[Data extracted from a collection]
>> BEGIN

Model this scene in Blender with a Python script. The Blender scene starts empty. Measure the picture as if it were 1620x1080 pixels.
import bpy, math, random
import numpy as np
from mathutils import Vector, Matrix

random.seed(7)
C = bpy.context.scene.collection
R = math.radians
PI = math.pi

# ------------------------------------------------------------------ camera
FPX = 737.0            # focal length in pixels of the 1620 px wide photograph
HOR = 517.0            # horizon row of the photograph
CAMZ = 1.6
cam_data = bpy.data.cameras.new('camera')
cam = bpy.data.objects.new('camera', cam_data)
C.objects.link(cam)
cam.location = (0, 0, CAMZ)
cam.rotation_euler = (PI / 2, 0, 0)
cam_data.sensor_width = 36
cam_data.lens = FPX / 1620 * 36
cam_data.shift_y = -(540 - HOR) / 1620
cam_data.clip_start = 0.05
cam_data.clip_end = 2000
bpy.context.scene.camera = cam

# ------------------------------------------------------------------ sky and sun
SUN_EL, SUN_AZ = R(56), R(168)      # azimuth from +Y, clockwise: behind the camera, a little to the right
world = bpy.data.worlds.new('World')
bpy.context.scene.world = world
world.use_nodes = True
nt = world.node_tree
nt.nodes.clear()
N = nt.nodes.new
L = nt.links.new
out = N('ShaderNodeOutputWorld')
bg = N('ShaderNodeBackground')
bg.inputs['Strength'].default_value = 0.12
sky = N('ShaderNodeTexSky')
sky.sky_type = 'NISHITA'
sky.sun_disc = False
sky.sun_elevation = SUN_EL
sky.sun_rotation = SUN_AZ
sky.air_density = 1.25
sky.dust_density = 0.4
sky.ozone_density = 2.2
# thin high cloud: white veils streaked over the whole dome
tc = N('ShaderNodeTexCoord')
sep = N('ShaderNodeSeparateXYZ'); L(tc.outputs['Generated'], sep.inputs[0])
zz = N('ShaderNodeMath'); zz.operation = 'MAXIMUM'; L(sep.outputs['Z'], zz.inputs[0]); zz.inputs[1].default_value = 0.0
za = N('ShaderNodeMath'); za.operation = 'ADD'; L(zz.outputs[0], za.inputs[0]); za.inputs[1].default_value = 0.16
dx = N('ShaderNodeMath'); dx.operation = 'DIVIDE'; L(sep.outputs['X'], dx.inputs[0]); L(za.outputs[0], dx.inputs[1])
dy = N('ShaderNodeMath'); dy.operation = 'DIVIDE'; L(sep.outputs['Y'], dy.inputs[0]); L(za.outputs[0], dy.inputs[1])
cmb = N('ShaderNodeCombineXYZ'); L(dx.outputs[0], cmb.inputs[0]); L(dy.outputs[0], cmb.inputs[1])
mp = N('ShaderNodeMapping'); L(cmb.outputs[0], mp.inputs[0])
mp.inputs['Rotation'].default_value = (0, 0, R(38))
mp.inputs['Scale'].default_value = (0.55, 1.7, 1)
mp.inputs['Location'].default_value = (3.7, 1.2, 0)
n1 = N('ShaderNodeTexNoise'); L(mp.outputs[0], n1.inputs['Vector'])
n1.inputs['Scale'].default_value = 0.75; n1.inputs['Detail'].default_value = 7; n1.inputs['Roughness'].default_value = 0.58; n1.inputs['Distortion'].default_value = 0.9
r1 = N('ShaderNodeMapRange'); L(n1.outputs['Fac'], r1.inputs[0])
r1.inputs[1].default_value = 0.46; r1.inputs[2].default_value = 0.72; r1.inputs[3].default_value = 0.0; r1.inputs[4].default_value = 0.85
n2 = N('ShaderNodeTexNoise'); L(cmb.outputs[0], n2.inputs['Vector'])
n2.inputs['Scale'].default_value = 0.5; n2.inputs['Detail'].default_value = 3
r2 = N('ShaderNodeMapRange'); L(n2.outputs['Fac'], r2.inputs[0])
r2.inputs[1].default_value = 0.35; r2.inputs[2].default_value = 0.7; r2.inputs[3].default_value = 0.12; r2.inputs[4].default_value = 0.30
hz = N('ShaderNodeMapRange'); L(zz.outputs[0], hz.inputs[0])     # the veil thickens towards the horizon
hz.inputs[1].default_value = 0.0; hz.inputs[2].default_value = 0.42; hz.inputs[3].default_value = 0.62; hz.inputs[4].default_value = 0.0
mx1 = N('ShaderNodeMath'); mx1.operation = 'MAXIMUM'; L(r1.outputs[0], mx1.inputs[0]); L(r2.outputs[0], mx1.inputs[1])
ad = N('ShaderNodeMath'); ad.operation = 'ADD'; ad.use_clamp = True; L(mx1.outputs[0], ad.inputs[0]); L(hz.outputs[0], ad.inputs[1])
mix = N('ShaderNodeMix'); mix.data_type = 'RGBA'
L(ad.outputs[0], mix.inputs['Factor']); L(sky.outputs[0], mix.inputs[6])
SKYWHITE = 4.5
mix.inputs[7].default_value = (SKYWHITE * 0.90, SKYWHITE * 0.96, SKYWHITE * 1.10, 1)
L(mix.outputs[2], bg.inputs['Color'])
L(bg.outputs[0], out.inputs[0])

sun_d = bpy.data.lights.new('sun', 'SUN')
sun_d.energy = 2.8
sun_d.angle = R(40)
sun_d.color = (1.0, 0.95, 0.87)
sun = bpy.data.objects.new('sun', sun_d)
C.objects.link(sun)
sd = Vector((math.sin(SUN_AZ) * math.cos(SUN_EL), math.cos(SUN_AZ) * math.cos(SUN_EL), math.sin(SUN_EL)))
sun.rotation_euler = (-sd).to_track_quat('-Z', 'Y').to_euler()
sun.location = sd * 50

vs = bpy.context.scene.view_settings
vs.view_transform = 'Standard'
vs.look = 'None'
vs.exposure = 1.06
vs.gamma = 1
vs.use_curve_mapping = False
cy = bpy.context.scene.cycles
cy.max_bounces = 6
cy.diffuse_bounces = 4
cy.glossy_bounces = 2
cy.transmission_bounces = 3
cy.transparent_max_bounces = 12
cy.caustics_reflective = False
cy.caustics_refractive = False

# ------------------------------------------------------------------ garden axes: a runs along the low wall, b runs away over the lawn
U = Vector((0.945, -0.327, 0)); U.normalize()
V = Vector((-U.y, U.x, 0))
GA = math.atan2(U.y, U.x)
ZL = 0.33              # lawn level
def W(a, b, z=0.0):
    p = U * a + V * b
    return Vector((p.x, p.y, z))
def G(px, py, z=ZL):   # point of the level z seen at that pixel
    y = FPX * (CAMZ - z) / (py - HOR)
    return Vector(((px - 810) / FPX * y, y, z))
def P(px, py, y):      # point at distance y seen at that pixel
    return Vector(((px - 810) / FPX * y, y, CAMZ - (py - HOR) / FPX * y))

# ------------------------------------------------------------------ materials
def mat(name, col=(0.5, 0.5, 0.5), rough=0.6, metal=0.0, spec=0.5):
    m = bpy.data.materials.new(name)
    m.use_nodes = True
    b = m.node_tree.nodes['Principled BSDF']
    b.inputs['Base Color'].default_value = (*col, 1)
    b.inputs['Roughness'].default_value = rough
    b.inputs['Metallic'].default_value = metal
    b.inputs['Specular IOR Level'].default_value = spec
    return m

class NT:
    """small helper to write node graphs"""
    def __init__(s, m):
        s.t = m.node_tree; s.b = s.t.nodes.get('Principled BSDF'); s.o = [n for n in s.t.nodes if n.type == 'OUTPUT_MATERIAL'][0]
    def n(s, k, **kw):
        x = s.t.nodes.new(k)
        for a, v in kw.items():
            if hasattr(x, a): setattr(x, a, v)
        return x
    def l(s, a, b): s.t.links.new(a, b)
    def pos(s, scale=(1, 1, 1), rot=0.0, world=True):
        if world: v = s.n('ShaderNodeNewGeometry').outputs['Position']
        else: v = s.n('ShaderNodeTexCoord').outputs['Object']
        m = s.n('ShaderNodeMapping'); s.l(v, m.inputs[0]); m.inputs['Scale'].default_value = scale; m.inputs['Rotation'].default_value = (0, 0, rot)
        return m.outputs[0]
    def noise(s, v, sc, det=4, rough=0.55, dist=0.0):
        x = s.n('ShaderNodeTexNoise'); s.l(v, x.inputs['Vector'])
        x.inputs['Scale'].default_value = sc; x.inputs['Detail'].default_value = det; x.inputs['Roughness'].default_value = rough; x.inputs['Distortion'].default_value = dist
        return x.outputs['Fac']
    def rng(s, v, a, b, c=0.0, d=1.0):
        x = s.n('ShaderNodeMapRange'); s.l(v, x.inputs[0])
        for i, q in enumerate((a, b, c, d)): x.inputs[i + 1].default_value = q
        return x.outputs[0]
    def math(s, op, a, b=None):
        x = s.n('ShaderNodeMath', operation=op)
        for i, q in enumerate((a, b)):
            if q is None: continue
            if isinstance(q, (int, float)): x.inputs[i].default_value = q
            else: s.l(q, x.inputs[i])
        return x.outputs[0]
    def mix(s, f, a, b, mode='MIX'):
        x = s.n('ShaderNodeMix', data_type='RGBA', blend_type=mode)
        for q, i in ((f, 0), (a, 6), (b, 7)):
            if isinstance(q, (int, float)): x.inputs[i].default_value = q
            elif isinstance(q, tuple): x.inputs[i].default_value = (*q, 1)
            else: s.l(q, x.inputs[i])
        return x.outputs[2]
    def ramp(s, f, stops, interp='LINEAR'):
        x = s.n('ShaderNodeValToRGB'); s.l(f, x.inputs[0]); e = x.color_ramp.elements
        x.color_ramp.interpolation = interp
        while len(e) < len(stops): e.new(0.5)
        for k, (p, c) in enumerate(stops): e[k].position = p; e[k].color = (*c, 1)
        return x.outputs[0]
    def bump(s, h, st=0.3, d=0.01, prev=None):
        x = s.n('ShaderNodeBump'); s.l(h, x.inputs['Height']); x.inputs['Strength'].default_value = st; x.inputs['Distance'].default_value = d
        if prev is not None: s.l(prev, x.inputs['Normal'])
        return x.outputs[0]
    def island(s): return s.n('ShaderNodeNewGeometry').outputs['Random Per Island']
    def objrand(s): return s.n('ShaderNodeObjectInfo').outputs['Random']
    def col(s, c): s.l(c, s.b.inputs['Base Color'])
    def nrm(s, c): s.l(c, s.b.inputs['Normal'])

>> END
>> BEGIN

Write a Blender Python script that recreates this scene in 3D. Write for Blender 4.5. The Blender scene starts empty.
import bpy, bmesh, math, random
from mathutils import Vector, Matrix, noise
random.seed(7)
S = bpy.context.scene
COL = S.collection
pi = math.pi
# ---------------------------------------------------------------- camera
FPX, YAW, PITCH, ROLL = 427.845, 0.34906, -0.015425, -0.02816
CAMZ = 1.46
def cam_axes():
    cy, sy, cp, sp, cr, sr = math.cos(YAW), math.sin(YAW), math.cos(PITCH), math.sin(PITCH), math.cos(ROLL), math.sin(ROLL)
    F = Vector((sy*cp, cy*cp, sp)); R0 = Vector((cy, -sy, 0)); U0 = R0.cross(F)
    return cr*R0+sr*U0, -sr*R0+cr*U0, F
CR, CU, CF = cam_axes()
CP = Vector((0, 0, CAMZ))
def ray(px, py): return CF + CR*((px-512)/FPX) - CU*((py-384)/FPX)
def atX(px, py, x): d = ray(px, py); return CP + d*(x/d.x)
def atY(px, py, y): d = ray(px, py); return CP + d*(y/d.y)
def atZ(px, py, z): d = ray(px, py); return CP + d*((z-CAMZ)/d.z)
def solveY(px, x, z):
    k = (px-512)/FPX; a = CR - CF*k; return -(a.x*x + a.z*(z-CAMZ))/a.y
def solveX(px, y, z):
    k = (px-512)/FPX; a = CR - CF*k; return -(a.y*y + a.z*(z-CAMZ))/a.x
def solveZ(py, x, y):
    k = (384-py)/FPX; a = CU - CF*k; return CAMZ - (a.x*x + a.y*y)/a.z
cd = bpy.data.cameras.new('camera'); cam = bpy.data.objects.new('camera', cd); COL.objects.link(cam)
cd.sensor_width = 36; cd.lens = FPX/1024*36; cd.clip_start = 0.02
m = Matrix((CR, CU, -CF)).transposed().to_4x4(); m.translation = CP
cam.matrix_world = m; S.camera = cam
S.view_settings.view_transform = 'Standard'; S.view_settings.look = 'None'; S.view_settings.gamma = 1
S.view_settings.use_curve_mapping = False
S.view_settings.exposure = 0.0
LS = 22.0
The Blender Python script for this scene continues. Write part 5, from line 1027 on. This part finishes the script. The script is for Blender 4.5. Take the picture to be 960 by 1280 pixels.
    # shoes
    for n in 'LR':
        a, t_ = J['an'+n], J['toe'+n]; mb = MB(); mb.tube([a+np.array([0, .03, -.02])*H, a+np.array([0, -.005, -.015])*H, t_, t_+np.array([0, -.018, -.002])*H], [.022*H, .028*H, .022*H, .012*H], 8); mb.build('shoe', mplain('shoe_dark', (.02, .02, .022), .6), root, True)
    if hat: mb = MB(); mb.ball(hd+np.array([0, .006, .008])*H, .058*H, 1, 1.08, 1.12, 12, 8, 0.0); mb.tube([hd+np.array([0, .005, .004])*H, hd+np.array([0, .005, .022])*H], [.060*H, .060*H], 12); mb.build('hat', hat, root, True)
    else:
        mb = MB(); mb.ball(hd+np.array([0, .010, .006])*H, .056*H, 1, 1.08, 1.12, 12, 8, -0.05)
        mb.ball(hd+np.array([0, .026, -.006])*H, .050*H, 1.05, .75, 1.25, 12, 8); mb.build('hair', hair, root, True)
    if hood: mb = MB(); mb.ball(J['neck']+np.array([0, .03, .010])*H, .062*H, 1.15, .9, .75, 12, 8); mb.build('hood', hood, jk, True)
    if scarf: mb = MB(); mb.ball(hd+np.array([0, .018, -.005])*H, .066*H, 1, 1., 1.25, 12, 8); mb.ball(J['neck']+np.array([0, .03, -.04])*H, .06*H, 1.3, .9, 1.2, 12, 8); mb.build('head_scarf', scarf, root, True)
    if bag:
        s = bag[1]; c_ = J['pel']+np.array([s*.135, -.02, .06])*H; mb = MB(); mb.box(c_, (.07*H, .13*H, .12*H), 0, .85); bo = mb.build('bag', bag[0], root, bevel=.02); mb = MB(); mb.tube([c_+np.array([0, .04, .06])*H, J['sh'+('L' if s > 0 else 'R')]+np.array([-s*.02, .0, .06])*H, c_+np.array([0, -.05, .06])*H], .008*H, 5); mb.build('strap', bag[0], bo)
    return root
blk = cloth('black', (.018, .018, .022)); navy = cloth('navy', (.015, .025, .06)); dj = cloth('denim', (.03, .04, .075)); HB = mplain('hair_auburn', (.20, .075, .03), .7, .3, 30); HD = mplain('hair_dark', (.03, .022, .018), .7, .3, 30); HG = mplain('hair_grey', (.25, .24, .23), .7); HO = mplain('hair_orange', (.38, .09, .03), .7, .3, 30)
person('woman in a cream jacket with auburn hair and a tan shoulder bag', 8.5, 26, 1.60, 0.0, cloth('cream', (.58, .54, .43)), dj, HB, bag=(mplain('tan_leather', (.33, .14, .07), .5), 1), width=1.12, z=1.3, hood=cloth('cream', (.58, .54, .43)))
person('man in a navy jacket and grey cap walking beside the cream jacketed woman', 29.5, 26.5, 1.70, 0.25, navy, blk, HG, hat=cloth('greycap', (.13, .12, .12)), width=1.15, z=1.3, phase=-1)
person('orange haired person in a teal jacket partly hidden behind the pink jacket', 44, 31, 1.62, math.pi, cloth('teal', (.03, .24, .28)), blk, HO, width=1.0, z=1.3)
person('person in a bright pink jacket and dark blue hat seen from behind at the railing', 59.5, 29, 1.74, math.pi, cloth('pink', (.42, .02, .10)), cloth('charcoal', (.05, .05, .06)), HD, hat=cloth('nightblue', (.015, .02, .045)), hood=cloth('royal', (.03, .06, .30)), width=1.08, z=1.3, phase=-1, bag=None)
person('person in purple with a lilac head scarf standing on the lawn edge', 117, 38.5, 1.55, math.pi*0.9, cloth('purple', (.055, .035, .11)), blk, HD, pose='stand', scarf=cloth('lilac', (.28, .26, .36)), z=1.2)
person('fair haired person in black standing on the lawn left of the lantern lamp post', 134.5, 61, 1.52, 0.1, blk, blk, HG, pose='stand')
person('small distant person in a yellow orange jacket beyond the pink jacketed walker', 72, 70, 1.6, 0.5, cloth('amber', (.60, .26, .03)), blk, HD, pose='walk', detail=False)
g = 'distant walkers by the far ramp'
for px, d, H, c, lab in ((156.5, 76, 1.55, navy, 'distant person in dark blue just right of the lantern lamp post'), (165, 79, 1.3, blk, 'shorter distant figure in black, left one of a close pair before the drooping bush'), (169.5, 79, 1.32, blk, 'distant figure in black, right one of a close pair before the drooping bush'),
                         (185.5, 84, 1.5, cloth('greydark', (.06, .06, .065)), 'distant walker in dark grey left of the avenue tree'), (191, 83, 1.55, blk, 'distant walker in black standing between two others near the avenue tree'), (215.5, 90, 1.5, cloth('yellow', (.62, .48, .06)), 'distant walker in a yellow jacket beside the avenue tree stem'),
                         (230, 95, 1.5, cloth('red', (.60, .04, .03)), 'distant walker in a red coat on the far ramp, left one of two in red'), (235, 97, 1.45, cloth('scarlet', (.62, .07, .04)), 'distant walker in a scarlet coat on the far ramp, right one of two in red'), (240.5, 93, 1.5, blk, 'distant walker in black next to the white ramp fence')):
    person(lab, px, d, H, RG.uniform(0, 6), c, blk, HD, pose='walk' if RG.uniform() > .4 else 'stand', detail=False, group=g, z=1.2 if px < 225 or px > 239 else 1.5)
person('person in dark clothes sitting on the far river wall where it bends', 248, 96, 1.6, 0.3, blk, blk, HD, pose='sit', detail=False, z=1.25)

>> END

INSTRUCTION: Print the lines from the line containing "Model this scene" to the line containing "bpy.context.scene.camera = cam", both ends included, exactly and with nothing added.

PROBLEM SOLUTION:
Model this scene in Blender with a Python script. The Blender scene starts empty. Measure the picture as if it were 1620x1080 pixels.
import bpy, math, random
import numpy as np
from mathutils import Vector, Matrix

random.seed(7)
C = bpy.context.scene.collection
R = math.radians
PI = math.pi

# ------------------------------------------------------------------ camera
FPX = 737.0            # focal length in pixels of the 1620 px wide photograph
HOR = 517.0            # horizon row of the photograph
CAMZ = 1.6
cam_data = bpy.data.cameras.new('camera')
cam = bpy.data.objects.new('camera', cam_data)
C.objects.link(cam)
cam.location = (0, 0, CAMZ)
cam.rotation_euler = (PI / 2, 0, 0)
cam_data.sensor_width = 36
cam_data.lens = FPX / 1620 * 36
cam_data.shift_y = -(540 - HOR) / 1620
cam_data.clip_start = 0.05
cam_data.clip_end = 2000
bpy.context.scene.camera = cam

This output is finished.